What is asked
Pull out every line below that contains the word "picture".

Source excerpt
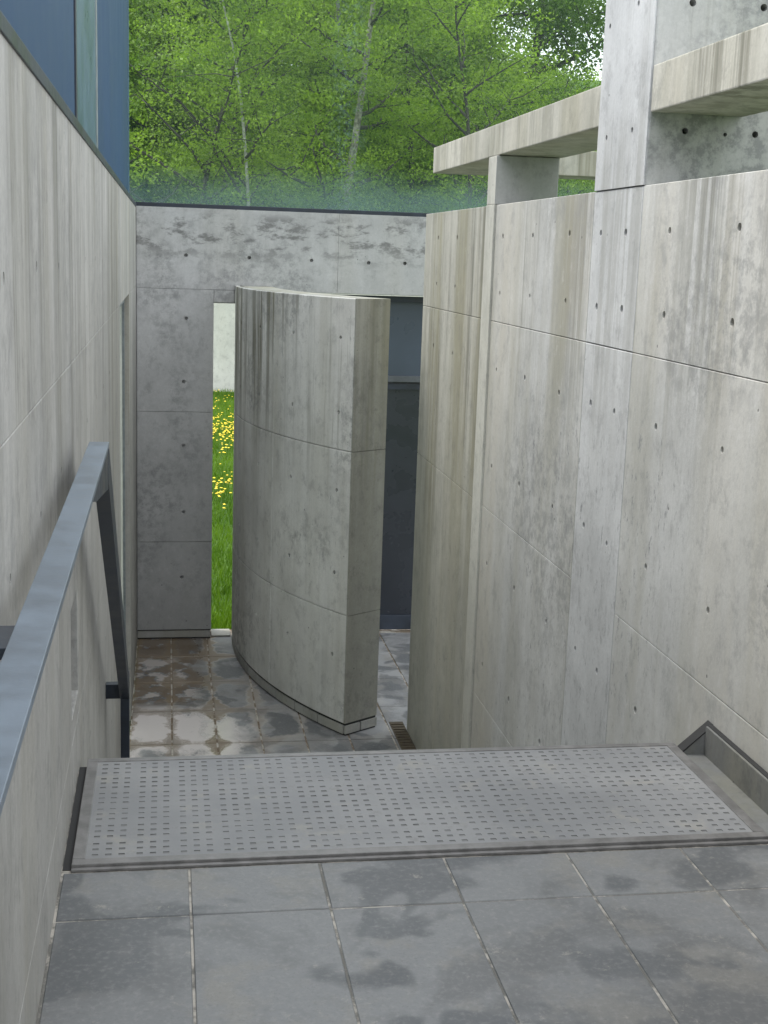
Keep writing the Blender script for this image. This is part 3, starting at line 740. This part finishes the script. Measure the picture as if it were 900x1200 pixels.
def cards(name, P, size, mat, tint, normal_up=0.3, aspect=0.55, parent=None, blades=False):
    """N small leaf faces at points P"""
    n = len(P)
    if blades:
        a = rng.uniform(0, 2 * np.pi, n); side = np.c_[np.cos(a), np.sin(a), np.zeros(n)]
        lean = np.c_[rng.normal(0, 0.3, n), rng.normal(0, 0.3, n), np.ones(n)]
        h = size[:, None]; wd = (0.07 * size)[:, None]
        V = np.stack([P - side * wd, P + side * wd, P + lean * h], 1).reshape(-1, 3); k = 3
    else:
        d = rng.normal(size=(n, 3)); d[:, 2] *= 0.8; d /= np.linalg.norm(d, axis=1)[:, None]
        e = rng.normal(size=(n, 3)); e -= (e * d).sum(1)[:, None] * d; e /= np.linalg.norm(e, axis=1)[:, None]
        s = size[:, None]
        V = np.stack([P - d * s, P + e * s * aspect, P + d * s, P - e * s * aspect], 1).reshape(-1, 3); k = 4
    me = bpy.data.meshes.new(name)
    me.vertices.add(len(V)); me.vertices.foreach_set('co', V.astype(np.float32).ravel())
    me.loops.add(n * k); me.loops.foreach_set('vertex_index', np.arange(n * k, dtype=np.int32))
    me.polygons.add(n); me.polygons.foreach_set('loop_start', np.arange(0, n * k, k, dtype=np.int32))
    me.polygons.foreach_set('loop_total', np.full(n, k, dtype=np.int32))
    at = me.attributes.new('tint', 'FLOAT', 'POINT'); at.data.foreach_set('value', np.repeat(tint, k).astype(np.float32))
    me.update(); me.materials.append(mat)
    return link(name, me, parent) if parent is not False else me

n = 70000
yy = 11.0 + (rng.uniform(0, 1, n) ** 1.5) * 19.9
xx = rng.uniform(-1.2, 3.5, n) + (yy - 11) * rng.uniform(-0.08, 0.12, n)
P = np.c_[xx, yy, np.full(n, LOW - 0.075)]
g = cards('lawn_grass', P, rng.uniform(0.05, 0.14, n), M['grass'], rng.uniform(0, 1, n), blades=True)
g['kind'] = 'stuff'; tag(g, 'short green grass of the lawn seen through the slit', 'grass')
# dandelions: two dense drifts and strays, small ruffled discs
bm = bmesh.new()
def disc(x, y, z, r):
    k = 7; a0 = random.random()
    c = bm.verts.new((x, y, z + r * 0.5)); rim = [bm.verts.new((x + r * math.cos(a0 + i * 2 * math.pi / k), y + r * math.sin(a0 + i * 2 * math.pi / k), z + random.uniform(-.2, .2) * r)) for i in range(k)]
    for i in range(k): bm.faces.new((c, rim[i], rim[(i + 1) % k]))
for cy, sy, cnt in ((23.4, 1.1, 720), (17.6, 0.65, 280), (28.5, 1.2, 90), (20.5, 3.2, 110)):
    for _ in range(cnt):
        y_ = random.gauss(cy, sy); x_ = random.uniform(-0.5, 1.8) + (y_ - 11) * 0.03
        if y_ < 11.5 or y_ > 30.8: continue
        disc(x_, y_, LOW + 0.045 + random.uniform(-.02, .03), random.uniform(0.014, 0.026))
me = bpy.data.meshes.new('dandelions'); bm.to_mesh(me); bm.free(); me.materials.append(M['dandelion'])
g = link('dandelion_flowers', me); g['kind'] = 'stuff'; tag(g, 'yellow dandelion flowers scattered over the lawn', 'flowers')

# ---- trees
def limb(bm, pts, rad, seg=7):
    rings = []
    for i, (p, r) in enumerate(zip(pts, rad)):
        a = (pts[min(i + 1, len(pts) - 1)] - pts[max(i - 1, 0)]).normalized()
        s = a.orthogonal().normalized(); t_ = a.cross(s)
        rings.append([bm.verts.new(p + (s * math.cos(2 * math.pi * k / seg) + t_ * math.sin(2 * math.pi * k / seg)) * r) for k in range(seg)])
    for a, b in zip(rings[:-1], rings[1:]):
        for k in range(seg):
            bm.faces.new((a[k], a[(k + 1) % seg], b[(k + 1) % seg], b[k]))
def path(p0, d, L, n, wob, up=0.0):
    pts = [Vector(p0)]; d = Vector(d).normalized()
    for _ in range(n):
        d = (d + Vector((random.gauss(0, wob), random.gauss(0, wob), random.gauss(0, wob) * 0.6 + up))).normalized()
        pts.append(pts[-1] + d * (L / n))
    return pts
def make_tree(seed, H, trunk_r, crown_w, nleaf, lm, bark, low=0.12, leafsize=0.10, lean=(0, 0)):
    random.seed(seed)
    bm = bmesh.new(); tips = []
    tr = path((0, 0, -0.4), (lean[0], lean[1], 1), H * 0.95, 10, 0.06, 0.05)
    limb(bm, tr, [trunk_r * (1 - 0.085 * i) for i in range(11)], 9)
    for k in range(15):
        f_ = low + (0.95 - low) * (k + random.random()) / 15
        idx = f_ * 10; i = min(9, int(idx)); p = tr[i].lerp(tr[i + 1], idx - i)
        a = random.uniform(0, 2 * math.pi); L = crown_w * (0.55 + 0.5 * math.sin(math.pi * min(1, f_ + 0.1))) * random.uniform(0.7, 1.15)
        b = path(p, (math.cos(a), math.sin(a), random.uniform(0.15, 0.9)), L, 6, 0.14, 0.04)
        r0 = trunk_r * (1 - f_) * 0.5 + 0.025
        limb(bm, b, [r0 * (1 - 0.14 * j) for j in range(7)], 5)
        tips += [(b[j], 0.45 + 0.25 * L * 0.2) for j in (2, 3, 4, 5, 6)]
        for _ in range(4):
            j = random.randint(1, 5); a2 = random.uniform(0, 2 * math.pi)
            q = path(b[j], (math.cos(a2), math.sin(a2), random.uniform(0, 0.8)), L * 0.5, 4, 0.2, 0.02)
            limb(bm, q, [r0 * 0.4 * (1 - 0.2 * m) for m in range(5)], 4)
            tips += [(q[m], 0.5) for m in (1, 2, 3, 4)]
    me = bpy.data.meshes.new('trunk'); bm.to_mesh(me); bm.free(); me.materials.append(M[bark]); me.materials.append(M['bark_dark'])
    me.polygons.foreach_set('material_index', [0 if i < 90 else 1 for i in range(len(me.polygons))])
    me.polygons.foreach_set('use_smooth', [True] * len(me.polygons))
    T = np.array([list(t[0]) for t in tips]); S = np.array([t[1] for t in tips])
    # flat sprays of leaves hung round the twigs
    nc = nleaf // 45
    ci = rng.integers(0, len(T), nc)
    cc = T[ci] + rng.normal(size=(nc, 3)) * (S[ci][:, None] * 0.8)
    tint = np.clip(rng.normal(0.5, 0.36, nc), 0, 1)
    P = np.repeat(cc, 45, 0) + rng.normal(size=(nc * 45, 3)) * np.array([0.30, 0.30, 0.10])
    cr = cards('crown', P, rng.uniform(0.6, 1.25, nc * 45) * leafsize, M[lm], np.clip(np.repeat(tint, 45) + rng.normal(0, 0.12, nc * 45), 0, 1), parent=False)
    return me, cr
protos = {
    'maple': make_tree(3, 12, 0.13, 3.8, 22000, 'leaf_bright', 'bark_dark', 0.12, 0.062),
    'broad': make_tree(5, 13, 0.20, 4.4, 32000, 'leaf_bright', 'bark_grey', 0.08, 0.065),
    'birch': make_tree(8, 14, 0.12, 2.6, 14000, 'leaf_bright', 'bark_pale', 0.35, 0.055),
    'dark': make_tree(12, 15, 0.24, 4.4, 52000, 'leaf_deep', 'bark_dark', 0.04, 0.075),
    'slim': make_tree(31, 12, 0.11, 3.4, 10000, 'leaf_bright', 'bark_dark', 0.25, 0.055, lean=(0.05, 0)),
    'slim_birch': make_tree(34, 13, 0.07, 2.2, 13000, 'leaf_bright', 'bark_pale', 0.3, 0.045),
    'stout': make_tree(37, 14, 0.17, 3.0, 26000, 'leaf_bright', 'bark_mottled', 0.2, 0.048),
    'shrub': make_tree(21, 5, 0.07, 2.2, 26000, 'leaf_bright', 'bark_grey', 0.02, 0.05),
}
random.seed(99)
def tree(kind, x, y, s, rz, label, name='broadleaf_tree', cat='tree', group='trees of the wood behind the glass'):
    tr, cr = protos[kind]
    r = thing(name, label, cat, (x, y, hill(x, y)), group)
    for nm, m in (('trunk', tr), ('crown', cr)):
        o = bpy.data.objects.new(nm, m); C.objects.link(o); o.parent = r
    r.rotation_euler = (0, 0, rz); r.scale = (s, s, s)
    return r
def at(px, y):                 # world x under picture column px at depth y, near eye level
    d = f + r2 * ((px - 450) / 1540.45) + d2 * ((150 - 600) / 1540.45)
    return d.x / d.y * y
near = [('slim', 208, 35, 1.0, 'slim dark-trunked tree left of centre behind the glass'),
        ('slim_birch', 297, 35.5, 1.0, 'slender pale birch left of the middle of the wood'),
        ('stout', 388, 36, 1.0, 'stout tree with mottled pale bark in the middle of the wood'),
        ('slim', 560, 36, 0.95, 'thin dark branching tree just left of the beam end'),
        ('slim', 600, 37.5, 0.75, 'thin dark branching tree just above the coping beam'),
        ('maple', 240, 40, 1.0, 'bright leafy tree between the slim dark trunk and the birch'),
        ('broad', 392, 42, 1.0, 'broad bright tree right behind the mottled trunk'),
        ('maple', 585, 42, 0.95, 'leafy tree filling the gap above the coping beam'),
        ('maple', 480, 42, 1.05, 'bright leafy tree between the grey trunk and the beam'),
        ('broad', 130, 41, 1.0, 'leafy tree showing beside the blue screen edge'),
        ('broad', 690, 43, 0.52, 'lower bright tree beside the tall concrete cross wall')]
for k, (kd, px, y_, s, lb) in enumerate(near):
    tree(kd, at(px, y_), y_, s, k * 1.3, lb, {'slim_birch': 'birch_tree'}.get(kd, 'broadleaf_tree'))
for k, px in enumerate((180, 255, 340, 430, 520, 600, 680)):
    y_ = 41.5 + (k % 3) * 0.9
    tree('shrub', at(px, y_), y_, 0.8 + 0.15 * (k % 2), k * 2.1, 'low bright bush in front of the wood, ' + ('leftmost, beside the blue screen', 'between the slim dark trunk and the birch', 'just right of the pale birch', 'just right of the mottled trunk', 'left of the coping beam end', 'behind the stub column', 'rightmost, behind the frame wall')[k], 'bush', 'bush', 'bushes along the front edge of the wood')
k = 0
for row, y0 in enumerate((48, 56, 66)):
    for px in range(70 + row * 25, 800, 105 - row * 12):
        y_ = y0 + random.uniform(-2, 2); k += 1
        if px > 600 and row > 0: continue
        if px > 620: y_ += 3
        kd = ('dark', 'broad', 'dark', 'maple')[k % 4]
        if px > 620: kd = 'maple'
        where = [w_ for lim, w_ in ((165, 'beside the edge of the blue screen'), (255, 'behind the slim dark trunk'), (345, 'behind the pale birch'), (440, 'behind the mottled pale trunk'), (560, 'above the end of the coping beam'), (650, 'above the stub column'), (999, 'beside the tall cross wall')) if px < lim][0]
        lab = {'dark': 'deep green', 'broad': 'broad bright green', 'maple': 'loose yellow-green'}[kd] + ' tree, ' + ('second', 'third', 'farthest')[row] + ' row, ' + where
        tree(kd, at(px, y_) + random.uniform(-1, 1), y_, random.uniform(0.95, 1.25) * (0.42 if px > 620 else 1), random.uniform(0, 6), lab, group='trees deeper in the wood')

# the builders above were given world coordinates; parts keep their place under the moved empties
bpy.context.view_layer.update()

Result of this exercise
Keep writing the Blender script for this image. This is part 3, starting at line 740. This part finishes the script. Measure the picture as if it were 900x1200 pixels.
def at(px, y):                 # world x under picture column px at depth y, near eye level